Why Is Term Life Insurance Better Than Whole Life Insurance

Written by on November 7

If you have a family, then term life insurance is a must. You want your family to be provided for if you pass away unexpectedly. Although in day-to-day life there’s not much that we can do to prepare for an unexpected death, life insurance is something you can set in place to protect the future of those you love. 

Why Is Term Life Insurance Better Than Whole Life Insurance

You have probably already decided that you need to get life insurance. Great! Now for the follow-up question: term or whole life insurance? Before you decide, let’s give you a rundown of what they are.

What Is Term Life Insurance?

A term life insurance policy is one that will only last for a specific time period. This is usually between 10 to 30 years. You get to decide how long you want the term to be. 

This type of life insurance has no cash value, which means that you can’t take it out, as it is not an investment. The only time it will be paid out is when the principal member passes away. Term life insurance is much cheaper than whole life insurance. 

What Is Whole Life Insurance? 

A whole life insurance policy is one that will cover you for your entire life. It is significantly more expensive because it is building up cash value. This means that it is also a kind of investment account. 

The money you pay in usually grows in a fund where you will not have to pay tax on the gains you are making. You could also borrow money out of this fund, if you would like. However, you need to be careful with this because if you are unable to pay back the policy loans, including interest, you will end up reducing your death benefit. 

Comparing Costs Between Whole and Term Insurance 

Regardless of whether you choose to go with term life insurance or whole life insurance, you should always compare quotes. Of course you want something that will protect your family should you pass away, but you do not want to be paying unnecessarily. This is why you need to shop the market. 

Your choice between whole or term insurance will affect the price drastically. Whole insurance is quite a bit more than term insurance because it covers you for the rest of your life and there is a cash value attached to it. 

To put in perspective let’s use the average life insurance rates. Let’s say you are a 30 year old male, and you want to take out a policy that pays out $500, 000. If you take out a whole life insurance plan, you will be spending a little over $4, 000 per year. For a 20 year term insurance policy, you will be paying $228 per year. Just looking at these numbers, you can see there is a huge difference!
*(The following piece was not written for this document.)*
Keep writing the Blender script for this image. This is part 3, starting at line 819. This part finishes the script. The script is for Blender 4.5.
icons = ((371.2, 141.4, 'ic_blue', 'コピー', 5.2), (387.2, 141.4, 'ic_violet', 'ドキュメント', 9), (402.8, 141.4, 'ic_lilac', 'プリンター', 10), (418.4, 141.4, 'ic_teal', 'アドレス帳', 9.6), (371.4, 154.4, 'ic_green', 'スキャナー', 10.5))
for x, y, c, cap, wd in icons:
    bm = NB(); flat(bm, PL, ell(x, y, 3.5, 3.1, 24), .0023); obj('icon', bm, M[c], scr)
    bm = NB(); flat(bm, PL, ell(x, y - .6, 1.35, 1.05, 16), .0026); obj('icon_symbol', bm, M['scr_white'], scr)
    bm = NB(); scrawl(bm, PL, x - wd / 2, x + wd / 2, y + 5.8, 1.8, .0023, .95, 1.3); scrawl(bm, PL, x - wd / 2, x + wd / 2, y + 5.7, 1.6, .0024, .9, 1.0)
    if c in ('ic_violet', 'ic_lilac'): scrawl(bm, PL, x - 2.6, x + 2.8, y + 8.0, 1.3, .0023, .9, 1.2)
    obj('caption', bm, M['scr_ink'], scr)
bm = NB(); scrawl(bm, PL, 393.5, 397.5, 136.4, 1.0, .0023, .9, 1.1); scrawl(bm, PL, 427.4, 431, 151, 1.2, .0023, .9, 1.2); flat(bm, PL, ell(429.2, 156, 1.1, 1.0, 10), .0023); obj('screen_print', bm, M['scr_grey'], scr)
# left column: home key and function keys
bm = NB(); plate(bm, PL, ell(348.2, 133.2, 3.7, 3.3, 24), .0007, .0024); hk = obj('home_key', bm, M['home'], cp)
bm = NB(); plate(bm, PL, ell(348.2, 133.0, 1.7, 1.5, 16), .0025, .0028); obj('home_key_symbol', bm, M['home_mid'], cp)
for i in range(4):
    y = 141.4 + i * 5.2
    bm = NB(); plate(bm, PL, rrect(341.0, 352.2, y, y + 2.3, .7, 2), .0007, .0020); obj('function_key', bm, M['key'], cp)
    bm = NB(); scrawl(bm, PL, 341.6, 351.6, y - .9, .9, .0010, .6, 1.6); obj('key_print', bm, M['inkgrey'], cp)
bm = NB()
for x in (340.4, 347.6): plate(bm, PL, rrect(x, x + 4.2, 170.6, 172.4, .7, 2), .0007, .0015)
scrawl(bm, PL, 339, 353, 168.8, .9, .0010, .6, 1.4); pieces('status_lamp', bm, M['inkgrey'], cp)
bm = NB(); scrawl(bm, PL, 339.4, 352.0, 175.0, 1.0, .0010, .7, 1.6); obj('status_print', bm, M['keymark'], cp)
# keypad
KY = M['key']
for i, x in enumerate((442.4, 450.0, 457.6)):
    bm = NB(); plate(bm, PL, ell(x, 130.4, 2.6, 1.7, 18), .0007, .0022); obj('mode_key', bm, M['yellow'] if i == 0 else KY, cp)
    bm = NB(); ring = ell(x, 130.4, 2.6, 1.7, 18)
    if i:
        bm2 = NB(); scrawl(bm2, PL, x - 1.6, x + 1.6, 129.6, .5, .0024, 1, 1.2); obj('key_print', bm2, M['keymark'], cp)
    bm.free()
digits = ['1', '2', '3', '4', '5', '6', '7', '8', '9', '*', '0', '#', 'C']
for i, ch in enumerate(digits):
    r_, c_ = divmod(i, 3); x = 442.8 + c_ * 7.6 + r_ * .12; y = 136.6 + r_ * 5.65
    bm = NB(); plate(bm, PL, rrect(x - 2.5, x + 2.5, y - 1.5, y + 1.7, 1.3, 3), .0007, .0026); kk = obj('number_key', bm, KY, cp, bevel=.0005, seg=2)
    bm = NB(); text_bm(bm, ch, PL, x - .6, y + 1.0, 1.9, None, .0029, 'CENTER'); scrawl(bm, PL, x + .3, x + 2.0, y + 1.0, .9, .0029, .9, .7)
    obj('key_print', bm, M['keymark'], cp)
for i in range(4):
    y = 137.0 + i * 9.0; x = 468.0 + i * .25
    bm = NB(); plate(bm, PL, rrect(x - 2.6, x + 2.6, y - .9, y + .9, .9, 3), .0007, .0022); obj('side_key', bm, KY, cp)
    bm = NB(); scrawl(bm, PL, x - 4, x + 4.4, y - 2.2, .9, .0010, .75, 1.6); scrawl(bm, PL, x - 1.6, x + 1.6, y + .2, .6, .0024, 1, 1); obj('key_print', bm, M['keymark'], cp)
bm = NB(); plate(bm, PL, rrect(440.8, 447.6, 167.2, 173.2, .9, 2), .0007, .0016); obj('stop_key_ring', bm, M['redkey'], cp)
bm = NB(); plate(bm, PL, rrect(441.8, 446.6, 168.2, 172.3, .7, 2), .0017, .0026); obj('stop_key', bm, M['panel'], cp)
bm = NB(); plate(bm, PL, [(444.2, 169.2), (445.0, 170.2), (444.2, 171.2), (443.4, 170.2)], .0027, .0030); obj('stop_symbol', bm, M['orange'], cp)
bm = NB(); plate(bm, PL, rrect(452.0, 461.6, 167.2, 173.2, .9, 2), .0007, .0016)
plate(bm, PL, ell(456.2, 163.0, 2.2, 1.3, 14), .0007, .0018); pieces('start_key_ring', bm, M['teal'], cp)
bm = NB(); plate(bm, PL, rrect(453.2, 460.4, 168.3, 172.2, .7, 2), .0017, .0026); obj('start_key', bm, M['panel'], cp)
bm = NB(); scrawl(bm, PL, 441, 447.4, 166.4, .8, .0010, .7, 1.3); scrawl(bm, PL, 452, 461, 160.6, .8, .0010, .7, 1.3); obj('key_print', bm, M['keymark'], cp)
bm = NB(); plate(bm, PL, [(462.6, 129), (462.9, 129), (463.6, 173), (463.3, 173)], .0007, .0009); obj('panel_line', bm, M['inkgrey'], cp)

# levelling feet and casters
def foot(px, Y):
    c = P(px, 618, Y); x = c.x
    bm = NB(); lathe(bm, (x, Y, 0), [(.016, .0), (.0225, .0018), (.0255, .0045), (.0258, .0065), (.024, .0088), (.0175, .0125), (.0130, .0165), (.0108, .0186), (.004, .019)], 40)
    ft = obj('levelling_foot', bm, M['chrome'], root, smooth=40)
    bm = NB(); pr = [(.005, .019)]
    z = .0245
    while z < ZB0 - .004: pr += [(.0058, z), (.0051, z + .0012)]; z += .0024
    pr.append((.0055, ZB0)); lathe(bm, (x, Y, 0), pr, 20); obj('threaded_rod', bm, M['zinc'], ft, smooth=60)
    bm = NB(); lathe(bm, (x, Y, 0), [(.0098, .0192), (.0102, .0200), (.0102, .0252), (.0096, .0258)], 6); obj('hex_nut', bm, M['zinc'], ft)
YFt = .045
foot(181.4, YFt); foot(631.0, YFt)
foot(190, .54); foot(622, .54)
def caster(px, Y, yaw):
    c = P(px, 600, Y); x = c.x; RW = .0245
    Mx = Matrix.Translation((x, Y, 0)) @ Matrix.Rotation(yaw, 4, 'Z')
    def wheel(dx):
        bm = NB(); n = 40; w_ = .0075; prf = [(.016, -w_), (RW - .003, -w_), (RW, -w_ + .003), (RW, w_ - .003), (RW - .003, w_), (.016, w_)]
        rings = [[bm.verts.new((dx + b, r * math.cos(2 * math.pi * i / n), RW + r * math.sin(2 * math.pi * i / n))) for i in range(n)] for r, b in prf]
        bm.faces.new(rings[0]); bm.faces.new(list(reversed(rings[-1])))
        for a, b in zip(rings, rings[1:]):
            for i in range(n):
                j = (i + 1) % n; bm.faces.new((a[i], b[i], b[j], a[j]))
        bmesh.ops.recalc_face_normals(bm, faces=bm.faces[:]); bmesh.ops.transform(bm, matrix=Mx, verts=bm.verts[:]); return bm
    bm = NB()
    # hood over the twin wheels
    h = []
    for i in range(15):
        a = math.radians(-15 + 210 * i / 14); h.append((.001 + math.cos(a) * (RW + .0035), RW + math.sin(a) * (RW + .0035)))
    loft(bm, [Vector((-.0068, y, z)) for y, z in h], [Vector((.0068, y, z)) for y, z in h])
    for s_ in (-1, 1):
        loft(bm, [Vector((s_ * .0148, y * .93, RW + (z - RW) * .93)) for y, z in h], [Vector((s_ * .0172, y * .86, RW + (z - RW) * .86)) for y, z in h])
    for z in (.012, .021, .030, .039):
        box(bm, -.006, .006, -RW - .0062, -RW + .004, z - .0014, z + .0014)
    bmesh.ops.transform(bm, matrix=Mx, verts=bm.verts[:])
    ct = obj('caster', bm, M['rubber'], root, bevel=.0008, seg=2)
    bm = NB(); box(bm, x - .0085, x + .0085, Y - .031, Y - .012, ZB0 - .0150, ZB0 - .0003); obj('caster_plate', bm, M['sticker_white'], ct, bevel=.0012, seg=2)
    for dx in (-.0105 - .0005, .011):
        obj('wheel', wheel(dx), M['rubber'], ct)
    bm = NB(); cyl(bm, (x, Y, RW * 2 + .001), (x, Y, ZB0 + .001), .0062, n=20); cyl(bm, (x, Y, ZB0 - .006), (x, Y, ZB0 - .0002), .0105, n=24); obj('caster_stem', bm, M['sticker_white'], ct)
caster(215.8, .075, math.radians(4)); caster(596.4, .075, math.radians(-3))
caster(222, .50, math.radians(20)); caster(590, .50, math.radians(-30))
The older you are, the more each premium will cost you because they take into account life expectancy and health. If you end up taking this insurance out when you are 50, these numbers will most likely double. 

Related Podcast: The Adulting Guide to Life Insurance

The Truth About Term Life Insurance

Many people go for the whole insurance option because it seems safer and has some cash value. Usually insurance companies will sell this to you as a life insurance and an investment opportunity, which sounds great to the average person. 

However, this investment is not as great as it might seem. If you take the difference from the whole and term insurances and invest it into a mutual fund with a 10% rate of return, you could make far more. In the case of the 30 year old male, you would have $3772 a year to invest how you choose. Plus you would be getting the same amount of cover. 

The other reason people go for whole life insurance is because it covers you for the rest of your life. This may seem like the smarter move, but you have to ask yourself whether you need this insurance for the rest of your life. 

The truth is that you will only need life insurance as a financial protection for your family. When your kids grow up and move out you most people no longer need the policy because the kids are done with college and can take care of themselves. 

As you get older the amount of things you have to pay for lessens. You would have probably paid off your mortgage, cars, and any other long term financial commitments. Whatever savings you have for retirement and any investments you have made will be enough to sustain you and your spouse. 

If you have invested your money wisely and have planned in advance for financial freedom when you retire then you do not need life insurance once the kids are out of the house and all your major financial commitments. 

How to Choose the Term Length and Amount of Your Insurance Policy

You can choose the length of term in your insurance policy based on the stage of life you are in when you take it out. A 30 year old person could take out a 30 year term insurance if they have young children and are still planning on growing their family. A 40 year old person with older kids might only need to take out a 10 or 20 year life insurance policy. 

If you don’t have kids, you should still take out life insurance based on your long term payments. Usually this is your mortgage. This is so that if you were to pass away, your spouse would be able to pay off the mortgage and stay in the house. If you have 15 years on your mortgage payment, then you should take a 20 year policy so that you have cover for a longer period, just in case. 

If you are struggling with making the decision on how much term life insurance you should get there is an easy fix for that. All you have to do is multiply your annual income by about 12. This will insure that your salary can be replaced and your family is taken care off should something happen to you. Both spouses, even if one is a stay at home parent, should have life insurance. 

Related Article: How To Prepare For A Recession To Protect Your Finances

Final Words 

Term life insurance is an incredibly important thing for you to have, but that does not mean that you have to pay unnecessarily for it.

If you make the right investments, save, and plan for the future you will have more than enough money to carry you through your retirement without life insurance. It comes down to preparing for what you need to and then placing as much money as you can in smart areas that will give you the best return.